Low Latency DOCSIS

Low Latency DOCSIS (LLD) technology is comprised of a suite of features that provide an opportunity for latency sensitive traffic to be delivered across the cable access network with significantly lower latency and jitter than ever before on any consumer broadband network. LLD technology generally relies upon applications identifying their low latency network traffic, so they can be appropriately classified and make use of the low latency queue.

There are two classes of applications that can benefit from Low Latency DOCSIS technology:

• Applications that have sparse traffic that will not cause congestion and latency. These applications are not responsive to congestion - they simply send their traffic and expect that it will not cause congestion or latency. Good examples include traditional online multi-player games that send a packet every tick with state data.
• Applications that send large volumes of traffic that need low latency, but that are responsive to congestion in the network. These applications can benefit from using a technology known as "Low Latency, Low Loss, Scalable Throughput (L4S)". Support for this technology is including in the LLD feature set, but is beyond the scope of what we have in this repository. Information on L4S can be found in this IETF draft architecture.

Applications that fall into the first class can be very simply modified to signal which traffic would benefit from low latency treatment to both DOCSIS and Wi-Fi. The application does this by setting a Differentiated Services Code Point (DSCP) in the IP packet header, specifically in the TOS byte. Devices that support Low Latency DOCSIS can key on this value and direct the traffic into the low latency queue, bypassing any bulk classic traffic that may have built a queue of data in the classic DOCSIS queue. The low latency queue is not a high priority queue - it is simply a separate queue that is designed for low latency traffic. It is short queue that is kept emptier, resulting in lower latency.

Low Latency Wi-Fi

For Wi-Fi, the DSCP packet marking activates Wi-Fi Multi Media (WMM). Wi-Fi (since 802.11n) has four classes ("Access Categories") of traffic - Background, Best Effort, Video and Voice (in increasing priority). By default, Wi-Fi gear maps traffic into these four Access Categories based on the upper three bits of the DSCP. The majority of traffic uses the Best Effort Access Category, but the Video and Voice Access Categories can provide lower latency and lower jitter when used by sparse traffic applications.

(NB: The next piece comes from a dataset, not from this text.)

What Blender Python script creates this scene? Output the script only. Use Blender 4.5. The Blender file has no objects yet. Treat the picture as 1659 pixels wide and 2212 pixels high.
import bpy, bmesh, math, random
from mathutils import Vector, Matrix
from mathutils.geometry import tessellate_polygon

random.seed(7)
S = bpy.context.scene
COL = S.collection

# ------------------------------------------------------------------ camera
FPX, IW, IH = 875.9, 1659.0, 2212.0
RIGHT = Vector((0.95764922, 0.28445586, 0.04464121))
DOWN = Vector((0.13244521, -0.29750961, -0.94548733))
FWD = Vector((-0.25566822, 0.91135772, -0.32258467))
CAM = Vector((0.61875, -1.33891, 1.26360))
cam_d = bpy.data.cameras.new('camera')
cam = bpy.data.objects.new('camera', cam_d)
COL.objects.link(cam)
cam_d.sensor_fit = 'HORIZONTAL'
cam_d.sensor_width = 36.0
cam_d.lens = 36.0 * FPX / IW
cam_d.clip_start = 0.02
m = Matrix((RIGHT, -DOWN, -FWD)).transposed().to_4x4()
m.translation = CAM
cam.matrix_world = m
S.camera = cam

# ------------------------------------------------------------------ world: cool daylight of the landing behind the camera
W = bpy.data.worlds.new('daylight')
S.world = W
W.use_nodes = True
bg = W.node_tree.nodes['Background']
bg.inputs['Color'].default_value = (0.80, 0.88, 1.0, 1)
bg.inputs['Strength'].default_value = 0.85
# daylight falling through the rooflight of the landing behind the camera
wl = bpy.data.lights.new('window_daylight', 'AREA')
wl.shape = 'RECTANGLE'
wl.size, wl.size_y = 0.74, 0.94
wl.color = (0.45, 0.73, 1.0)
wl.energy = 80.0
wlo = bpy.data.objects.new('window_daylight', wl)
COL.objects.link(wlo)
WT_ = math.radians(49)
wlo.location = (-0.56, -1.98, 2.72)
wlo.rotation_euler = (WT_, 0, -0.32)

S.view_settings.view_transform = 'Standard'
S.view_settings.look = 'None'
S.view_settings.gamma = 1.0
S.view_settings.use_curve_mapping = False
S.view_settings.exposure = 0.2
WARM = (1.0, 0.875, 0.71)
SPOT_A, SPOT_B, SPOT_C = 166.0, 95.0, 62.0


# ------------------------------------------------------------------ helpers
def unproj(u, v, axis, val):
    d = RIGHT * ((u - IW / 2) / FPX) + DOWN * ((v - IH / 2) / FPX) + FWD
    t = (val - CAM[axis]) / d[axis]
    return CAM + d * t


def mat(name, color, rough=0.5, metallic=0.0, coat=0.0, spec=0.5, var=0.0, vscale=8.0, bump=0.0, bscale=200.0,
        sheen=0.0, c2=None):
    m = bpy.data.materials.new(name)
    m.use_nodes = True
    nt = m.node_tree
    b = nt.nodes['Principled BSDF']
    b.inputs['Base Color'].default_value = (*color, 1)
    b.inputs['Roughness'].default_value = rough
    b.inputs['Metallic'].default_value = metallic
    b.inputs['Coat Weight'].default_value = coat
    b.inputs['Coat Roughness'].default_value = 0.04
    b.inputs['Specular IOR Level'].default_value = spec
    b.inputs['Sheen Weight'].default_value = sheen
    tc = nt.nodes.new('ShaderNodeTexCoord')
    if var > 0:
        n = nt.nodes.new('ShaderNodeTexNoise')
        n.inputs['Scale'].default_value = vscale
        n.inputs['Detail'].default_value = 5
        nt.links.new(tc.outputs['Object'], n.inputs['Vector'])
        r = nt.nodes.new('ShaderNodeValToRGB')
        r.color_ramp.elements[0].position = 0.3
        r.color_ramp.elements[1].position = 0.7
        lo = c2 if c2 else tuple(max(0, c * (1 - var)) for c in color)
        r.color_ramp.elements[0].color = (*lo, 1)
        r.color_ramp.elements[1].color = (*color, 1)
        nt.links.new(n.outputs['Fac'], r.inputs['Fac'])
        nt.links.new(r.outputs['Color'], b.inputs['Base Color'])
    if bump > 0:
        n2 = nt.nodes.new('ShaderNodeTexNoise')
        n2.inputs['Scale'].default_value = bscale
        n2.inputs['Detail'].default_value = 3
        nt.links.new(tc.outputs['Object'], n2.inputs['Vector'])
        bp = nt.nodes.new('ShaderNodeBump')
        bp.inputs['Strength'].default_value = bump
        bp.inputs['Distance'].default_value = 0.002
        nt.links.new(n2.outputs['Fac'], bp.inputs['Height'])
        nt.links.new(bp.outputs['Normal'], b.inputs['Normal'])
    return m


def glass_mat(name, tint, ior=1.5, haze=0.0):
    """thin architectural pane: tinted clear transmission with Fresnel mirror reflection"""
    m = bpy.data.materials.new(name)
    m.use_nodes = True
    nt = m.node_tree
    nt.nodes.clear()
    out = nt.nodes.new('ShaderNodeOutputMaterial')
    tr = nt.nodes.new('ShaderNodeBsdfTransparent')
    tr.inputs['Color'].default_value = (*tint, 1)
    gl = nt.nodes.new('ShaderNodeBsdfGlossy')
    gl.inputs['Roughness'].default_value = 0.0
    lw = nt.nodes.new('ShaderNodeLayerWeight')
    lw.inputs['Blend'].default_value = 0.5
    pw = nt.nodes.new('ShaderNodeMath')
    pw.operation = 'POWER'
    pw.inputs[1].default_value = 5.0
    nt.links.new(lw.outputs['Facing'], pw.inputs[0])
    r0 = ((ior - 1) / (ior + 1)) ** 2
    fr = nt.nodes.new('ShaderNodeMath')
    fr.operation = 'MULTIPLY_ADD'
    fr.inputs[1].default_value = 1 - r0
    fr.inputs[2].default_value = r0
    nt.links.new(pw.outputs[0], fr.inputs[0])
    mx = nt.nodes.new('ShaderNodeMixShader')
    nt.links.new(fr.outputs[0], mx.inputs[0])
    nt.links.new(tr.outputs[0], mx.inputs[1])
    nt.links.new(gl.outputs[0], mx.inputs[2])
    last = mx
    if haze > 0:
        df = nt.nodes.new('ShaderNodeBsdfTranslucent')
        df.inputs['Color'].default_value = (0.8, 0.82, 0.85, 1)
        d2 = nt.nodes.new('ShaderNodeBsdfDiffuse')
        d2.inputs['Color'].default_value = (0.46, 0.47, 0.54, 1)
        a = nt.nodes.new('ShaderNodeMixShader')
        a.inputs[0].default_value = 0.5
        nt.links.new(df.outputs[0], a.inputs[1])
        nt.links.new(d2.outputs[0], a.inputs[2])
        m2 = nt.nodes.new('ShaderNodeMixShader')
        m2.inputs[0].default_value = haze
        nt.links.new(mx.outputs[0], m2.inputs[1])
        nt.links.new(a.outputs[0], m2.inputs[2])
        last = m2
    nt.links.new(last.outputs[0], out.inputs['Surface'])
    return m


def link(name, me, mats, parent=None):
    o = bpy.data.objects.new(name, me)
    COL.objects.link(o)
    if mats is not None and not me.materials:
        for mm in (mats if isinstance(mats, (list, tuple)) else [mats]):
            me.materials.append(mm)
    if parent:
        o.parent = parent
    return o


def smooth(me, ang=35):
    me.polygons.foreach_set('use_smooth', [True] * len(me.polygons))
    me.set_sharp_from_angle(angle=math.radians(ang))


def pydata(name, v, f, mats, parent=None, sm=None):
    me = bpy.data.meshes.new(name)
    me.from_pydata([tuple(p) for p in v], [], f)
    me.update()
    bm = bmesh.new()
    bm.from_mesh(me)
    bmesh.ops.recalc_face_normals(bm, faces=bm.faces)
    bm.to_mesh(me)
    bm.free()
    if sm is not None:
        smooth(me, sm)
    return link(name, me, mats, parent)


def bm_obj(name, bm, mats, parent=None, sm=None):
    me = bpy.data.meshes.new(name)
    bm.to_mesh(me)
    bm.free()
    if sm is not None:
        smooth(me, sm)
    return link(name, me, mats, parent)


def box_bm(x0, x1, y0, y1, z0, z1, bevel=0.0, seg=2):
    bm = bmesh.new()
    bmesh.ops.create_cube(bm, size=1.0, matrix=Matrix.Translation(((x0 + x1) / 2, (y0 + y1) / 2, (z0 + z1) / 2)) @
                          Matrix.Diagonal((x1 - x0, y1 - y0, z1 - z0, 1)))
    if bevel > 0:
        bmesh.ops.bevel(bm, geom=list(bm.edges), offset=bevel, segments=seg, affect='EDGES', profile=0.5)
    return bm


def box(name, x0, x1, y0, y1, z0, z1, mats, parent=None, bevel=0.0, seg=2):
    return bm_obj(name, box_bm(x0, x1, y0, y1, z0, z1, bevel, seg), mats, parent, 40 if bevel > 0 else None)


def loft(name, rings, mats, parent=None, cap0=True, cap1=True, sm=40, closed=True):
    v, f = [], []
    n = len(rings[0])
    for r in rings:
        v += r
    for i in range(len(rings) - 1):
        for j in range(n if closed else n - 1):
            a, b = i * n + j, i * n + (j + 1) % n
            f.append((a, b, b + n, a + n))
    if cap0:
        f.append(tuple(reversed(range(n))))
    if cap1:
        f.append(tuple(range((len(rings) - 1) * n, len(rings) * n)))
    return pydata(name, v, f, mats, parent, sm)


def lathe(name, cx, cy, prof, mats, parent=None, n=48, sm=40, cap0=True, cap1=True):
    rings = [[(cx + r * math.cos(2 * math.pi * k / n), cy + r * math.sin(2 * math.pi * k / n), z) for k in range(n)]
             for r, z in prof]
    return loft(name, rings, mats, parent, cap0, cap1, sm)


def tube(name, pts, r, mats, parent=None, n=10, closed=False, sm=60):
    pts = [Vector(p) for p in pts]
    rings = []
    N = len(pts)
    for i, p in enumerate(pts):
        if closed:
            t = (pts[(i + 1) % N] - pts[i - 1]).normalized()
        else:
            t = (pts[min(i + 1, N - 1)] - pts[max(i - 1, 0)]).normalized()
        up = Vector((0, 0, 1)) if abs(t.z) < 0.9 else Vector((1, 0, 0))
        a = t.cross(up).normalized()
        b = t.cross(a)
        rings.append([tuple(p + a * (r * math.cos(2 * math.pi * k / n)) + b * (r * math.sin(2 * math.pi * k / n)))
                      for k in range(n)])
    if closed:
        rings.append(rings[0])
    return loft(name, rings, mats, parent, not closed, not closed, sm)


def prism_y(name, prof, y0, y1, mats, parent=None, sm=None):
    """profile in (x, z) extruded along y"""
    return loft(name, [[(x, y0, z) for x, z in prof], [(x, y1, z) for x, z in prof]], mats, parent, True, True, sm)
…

Ok - Which DSCP value should I use?

The IETF is working on standardizing a new DSCP value that applications can use for this purpose in the future, called "NQB" (for Non-Queue-Building). When it gets assigned, it will be recommended to start using that value. Until that time, we recommend using the existing value of "Class Selector 5" (CS5), which is the decimal value 40. Both values will result in traffic being classified to the low latency queue in LLD, and both values will map to the Video Access Category in Wi-Fi.

TOS values vs. DSCP values

The Type of Service (TOS) byte in an IP packet header (it's been renamed "Traffic Class" in IPv6) contains both a 6-bit Differentiated Services field, and a 2-bit Explicit Congestion Notification field. The BSD socket APIs were designed for the original designation of this byte as for TOS, and take an 8-bit value. While Differentiated Services values are 6-bit values, they appear in the top 6 bits of the TOS byte. Hence, the examples use the DSCP value multiplied by 4 (or shifted left by two bits).

Hence in the examples you will see things like:

int dscp = 40;  
// 40 corresponds to the recommended code point of CS5
DatagramSocket socket = new DatagramSocket();

socket.setTrafficClass(dscp<<2);

Examples Provided

We have provided some examples (some full apps, some code snippets) that show how to perform this traffic marking for the following platforms:

• Windows (code snippet)
• Linux/BSD (code snippet)
• Android (complete basic application)
• Desktop Java (complete basic application)

The Linux example is applicable to a variety of Linux or BSD-based platforms. It uses traditional BSD sockets that apply to Linux, OSX and some game console platforms.

Why can't I mark all my traffic as low latency?

Low Latency DOCSIS has been designed to support segregation of low latency traffic in a different queue from latency-causing traffic. Classic traffic (typically TCP) is designed to fill network buffers in order to get the highest possible throughput, and to probe for the capacity (throughput) of the network. This behavior ordinarily causes latency for all traffic that sits behind these full buffers. By creating a separate short queue, DOCSIS allows latency-sensitive traffic to avoid sitting behind that classic traffic.

If classic traffic were to be marked as low latency through the use of DSCP, it would actually get worse throughput, because the low latency queue is shorter and thus incompatible with the expectations of classic senders. It will also potentially cause additional latency for latency-sensitive traffic. The new L4S technology referenced above allows for a future where high throughput applications can also achieve low latency, but implementing it requires work in the application and server.